軽い冗談
近くまで来たから。
とか言う理由でゲームセンター前のベンチに来た俺は、自動販売機で紅茶を買って座った。
飲み切るまでに誰も来なかったら帰ろう。
プシュッ
缶を開けて1口。
「よっ」
スグに声をかけてくれたのはシマ君さんだ。
「こんばんは」
挨拶を返して2口目。
自動販売機に向かったシマ君さんが紅茶を買って隣に戻ってきて、
プシュッ
ボンヤリと通り過ぎていく人の足元辺りを眺めながら無言。それでも特に居心地の悪さは感じない。
「ストレート?」
急に話しかけてきたシマ君さんは、俺が飲んでいた缶を指差している。
「はい。ミルクティーですね」
今度は俺がシマ君さんの缶を指差すと、
「なぁ、自分はミルクかレモンかストレートの中で、どれ?」
結構な声量でゲームセンターに来ていた人達に声をかけたシマ君さん。
ゲームセンターでは少し前からレモンティー派かミルクティー派かでなにやら争い?になっていたらしく、そこへ新しく吹いたストレート派の風。
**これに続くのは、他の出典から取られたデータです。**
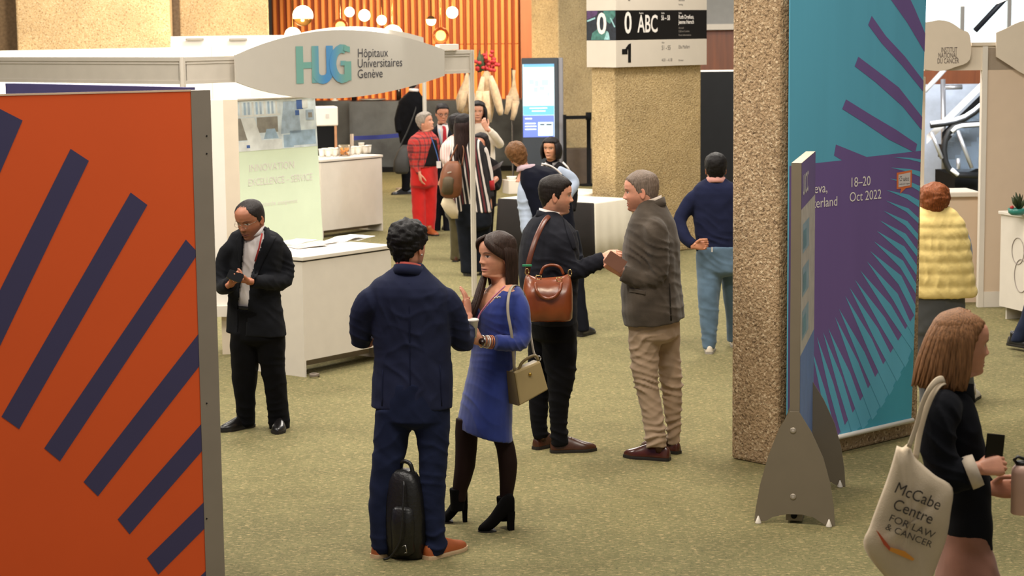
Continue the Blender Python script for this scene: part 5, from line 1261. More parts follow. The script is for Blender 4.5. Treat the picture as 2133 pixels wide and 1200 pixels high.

しかし、統計の結果ストレート派は俺しかおらず、シマ君さんは笑いながら言った。
「ミルク派ちゃう奴は話しかけてくんなー」
と。
軽い冗談だとは分かっていても、異常に気になってしまった俺は、それ以降本当に話しかけずにいた。すると、話しかけるなと言った張本人が不機嫌になるという不思議。
あまりにも居た堪れなくなり、俺はゲームセンターからも距離を置く事にしたのだった。